Whenever you come to class, there is a high chance you will need to take notes. Unless you are having a test, your professor will probably attempt to shove some information in your head. It is not hard to write down the lecture, but it is much harder to make such notes which will be crystal clear in a week’s time.

In this article I will share some of the most essential techniques which will help you become a note-taking professional and breeze through the college years as a result.

Choose Your Method

There are miscellaneous note-taking styles, and I will need to write a book to cover all of them. In this short guide I will focus on the most popular and practical ones.

First of all, it is the outline method. Basically, it involves you scribing down the main idea and the indents which serve to expand it. So, if you have ever created a bullet list, you’ve used this method. It is quite convenient and familiar, but it has its downsides. For example, it is very linear and hierarchical, meaning that it will not suit the concepts of a more flexible nature. And let’s face it, nobody likes reading through lists. Therefore, this method may prevent you from carefully focusing on your notes for revision.

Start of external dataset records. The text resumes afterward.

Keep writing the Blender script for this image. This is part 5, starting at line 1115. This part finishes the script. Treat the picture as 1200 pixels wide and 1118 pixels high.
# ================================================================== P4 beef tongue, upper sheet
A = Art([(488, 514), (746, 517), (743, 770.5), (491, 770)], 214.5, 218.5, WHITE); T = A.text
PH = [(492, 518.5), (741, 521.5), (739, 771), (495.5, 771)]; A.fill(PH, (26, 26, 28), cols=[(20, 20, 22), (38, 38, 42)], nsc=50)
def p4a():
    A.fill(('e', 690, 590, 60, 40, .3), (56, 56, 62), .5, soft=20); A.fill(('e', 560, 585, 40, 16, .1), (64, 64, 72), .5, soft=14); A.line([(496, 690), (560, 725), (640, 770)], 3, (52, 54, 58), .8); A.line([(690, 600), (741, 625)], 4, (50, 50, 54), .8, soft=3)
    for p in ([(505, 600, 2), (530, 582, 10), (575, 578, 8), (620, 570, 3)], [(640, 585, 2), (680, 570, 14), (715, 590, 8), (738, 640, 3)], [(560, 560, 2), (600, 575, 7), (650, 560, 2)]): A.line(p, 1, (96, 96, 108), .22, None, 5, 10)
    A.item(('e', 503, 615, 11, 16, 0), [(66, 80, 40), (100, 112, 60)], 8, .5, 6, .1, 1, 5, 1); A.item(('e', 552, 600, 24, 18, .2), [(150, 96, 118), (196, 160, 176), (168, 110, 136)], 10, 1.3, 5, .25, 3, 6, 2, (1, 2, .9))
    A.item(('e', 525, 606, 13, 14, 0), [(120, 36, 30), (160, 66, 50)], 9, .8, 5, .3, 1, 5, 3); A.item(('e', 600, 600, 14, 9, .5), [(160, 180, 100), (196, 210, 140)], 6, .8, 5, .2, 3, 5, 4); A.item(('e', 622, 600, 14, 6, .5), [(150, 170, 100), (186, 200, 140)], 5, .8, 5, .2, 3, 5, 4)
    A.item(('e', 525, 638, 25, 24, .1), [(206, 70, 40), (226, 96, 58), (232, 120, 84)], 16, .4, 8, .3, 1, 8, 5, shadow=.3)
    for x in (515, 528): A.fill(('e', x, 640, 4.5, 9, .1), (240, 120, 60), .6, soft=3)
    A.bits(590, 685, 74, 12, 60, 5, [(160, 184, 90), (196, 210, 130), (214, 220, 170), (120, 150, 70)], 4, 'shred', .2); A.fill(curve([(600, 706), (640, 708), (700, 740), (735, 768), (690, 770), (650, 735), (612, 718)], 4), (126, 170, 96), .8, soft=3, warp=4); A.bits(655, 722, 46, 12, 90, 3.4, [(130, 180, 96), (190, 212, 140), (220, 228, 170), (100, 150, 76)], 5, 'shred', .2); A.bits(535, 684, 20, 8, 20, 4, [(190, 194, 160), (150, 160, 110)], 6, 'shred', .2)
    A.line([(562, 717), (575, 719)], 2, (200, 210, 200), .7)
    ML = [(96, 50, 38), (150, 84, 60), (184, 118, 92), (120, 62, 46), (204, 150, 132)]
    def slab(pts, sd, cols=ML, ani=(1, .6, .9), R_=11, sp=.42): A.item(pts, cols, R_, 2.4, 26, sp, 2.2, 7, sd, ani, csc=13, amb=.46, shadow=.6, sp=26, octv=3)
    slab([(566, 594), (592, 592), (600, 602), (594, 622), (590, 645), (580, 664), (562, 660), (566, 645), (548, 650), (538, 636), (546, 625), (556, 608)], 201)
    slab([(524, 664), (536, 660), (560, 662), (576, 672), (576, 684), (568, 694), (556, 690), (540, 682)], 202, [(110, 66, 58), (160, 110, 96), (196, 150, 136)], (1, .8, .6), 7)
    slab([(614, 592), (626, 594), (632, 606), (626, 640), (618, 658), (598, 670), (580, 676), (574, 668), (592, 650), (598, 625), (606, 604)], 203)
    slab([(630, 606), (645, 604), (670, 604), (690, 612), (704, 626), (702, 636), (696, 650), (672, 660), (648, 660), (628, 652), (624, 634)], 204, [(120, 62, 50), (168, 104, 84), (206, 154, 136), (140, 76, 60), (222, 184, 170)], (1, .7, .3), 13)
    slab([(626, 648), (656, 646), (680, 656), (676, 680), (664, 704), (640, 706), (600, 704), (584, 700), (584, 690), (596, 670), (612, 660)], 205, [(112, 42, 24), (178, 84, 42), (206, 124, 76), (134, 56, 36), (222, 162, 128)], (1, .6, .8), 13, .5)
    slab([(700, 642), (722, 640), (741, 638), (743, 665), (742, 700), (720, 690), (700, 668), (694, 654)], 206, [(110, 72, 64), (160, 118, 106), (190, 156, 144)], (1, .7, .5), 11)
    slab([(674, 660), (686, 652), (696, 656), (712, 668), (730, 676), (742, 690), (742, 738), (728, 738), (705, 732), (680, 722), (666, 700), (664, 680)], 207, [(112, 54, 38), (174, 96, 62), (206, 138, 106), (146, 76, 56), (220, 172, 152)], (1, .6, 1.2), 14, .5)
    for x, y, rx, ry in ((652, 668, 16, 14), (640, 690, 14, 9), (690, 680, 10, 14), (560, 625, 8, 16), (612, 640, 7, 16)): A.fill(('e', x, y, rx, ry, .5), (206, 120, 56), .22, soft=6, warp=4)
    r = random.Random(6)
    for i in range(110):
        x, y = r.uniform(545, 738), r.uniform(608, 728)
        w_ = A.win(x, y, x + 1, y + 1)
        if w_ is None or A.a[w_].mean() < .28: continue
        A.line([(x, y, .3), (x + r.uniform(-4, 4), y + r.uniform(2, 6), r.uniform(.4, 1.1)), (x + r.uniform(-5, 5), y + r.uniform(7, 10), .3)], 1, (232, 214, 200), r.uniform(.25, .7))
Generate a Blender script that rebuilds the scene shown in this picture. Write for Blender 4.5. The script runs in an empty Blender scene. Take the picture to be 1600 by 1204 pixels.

Secondly, it is the mind-mapping. You are to place the main idea in the center of the page and branch out from it. This technique is fun and entertaining, as your notes can take upon an interesting form of a tree or some animal. However, it is much harder to discern hierarchy of concepts when using this method. Moreover, it can simply become harder for you to find the necessary bit of information, as you will not write down ideas in the order.

Last but not least is the Cornell technique. Before you start, you’ve got to separate your notebook page into three divisions – for notes, cues and summary. Notes are, well, for notes, cues are for questions which would inevitable emerge in the course of the lecture, and summary is just a brief overview of the lecture you just visited. This method is much more organized than the outline one, but it definitely requires more work.

Write in Your Own Words

Try not to just mindlessly copy what your professor says, but rather comprehend his ideas and elucidate them in your own words. This will boost the productivity of your working memory and ensure a better understanding in the long run.

Moreover, it is important to write rather than type. According to Princeton research of 2014, when you type, you get to record much more info, but at the same time you are later able to reproduce much less. So, it is better to leave out some details and focus on the most essential facts in your note-taking process.

Be Prepared for the Class

It sounds obvious, but many still make this mistake, so I have to mention it. The key component of your note-taking success is having a pen that works and enough space in your notebook. So, go to the store now and replenish your supplies.

In addition, it is crucial that you have an understanding of what the professor is going to deliver and how it related to what you already learned. It will help you write down only the essentials.